177. Memorandum of Conversation Between Secretary of State Rusk and the Soviet Ambassador (Dobrynin)0

During my conversation with Mr. Dobrynin today we had a few words about nuclear testing. I pointed out to him that the President had more than once said that his principal disappointment since assuming office was the failure of the three governments concerned to reach a mutually acceptable agreement to ban nuclear tests. I pointed out that we had made strenuous efforts, beginning in March 1961, to meet what we understood to be the Soviet position and had continued these efforts at the present Geneva Conference. I pointed, as examples, to our proposals to eliminate the threshold and to ban tests in all environments (without an increase in inspection arrangements), and to locate control posts in the Soviet Union in direct relationship to seismicity. I outlined to him the principal points in my Geneva talk which led us to conclude that espionage could not be a serious question.1

I added that it now appears that we shall have to resume tests and, from what has been said in Moscow, we would assume that the Soviets will also test again. I said that it was a continuing policy of the United States to bring about a complete and permanent end of all testing on the basis of an agreement which would give reasonable assurance to the signatories that the agreement was being lived up to. I thought it important for our two governments to remain in contact with each other on this matter and to make every effort to bring to an end the kind of nuclear race in which we are now engaged.

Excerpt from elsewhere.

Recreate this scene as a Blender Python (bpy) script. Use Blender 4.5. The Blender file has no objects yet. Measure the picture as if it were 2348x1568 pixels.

He said he was concerned that the resumption of tests by the United States would lead to a worsening of relations between our two governments. He used the familiar arguments about the numbers of tests conducted by the West and by the Soviet Union and said he did not understand why we had not accepted the statement of the eight powers in Geneva as a basis for further discussion.2 After a brief discussion of well known positions of both sides this portion of the conversation ended without a defined conclusion.

DR3
  1. Source: Department of State, Central Files, 600.0012/4-2362. Secret. Drafted by Secretary Rusk.
  2. In his statement to the Eighteen-Nation Disarmament Committee on March 23, Secretary Rusk disputed the Soviet complaint that the test ban control system “would facilitate Western espionage against the Soviet Union.” For text of his statement, see Documents on Disarmament, 1962, vol. I, pp. 167-176.
  3. See footnote 2, Document 175. For text of the U.S. paper submitted in response on April 17 (U.N. doc. ENDC/29), see Documents on Disarmament, 1962, vol. I, pp. 336-338.
  4. Rusk’s initials appear in an unidentified hand, indicating Rusk signed the original.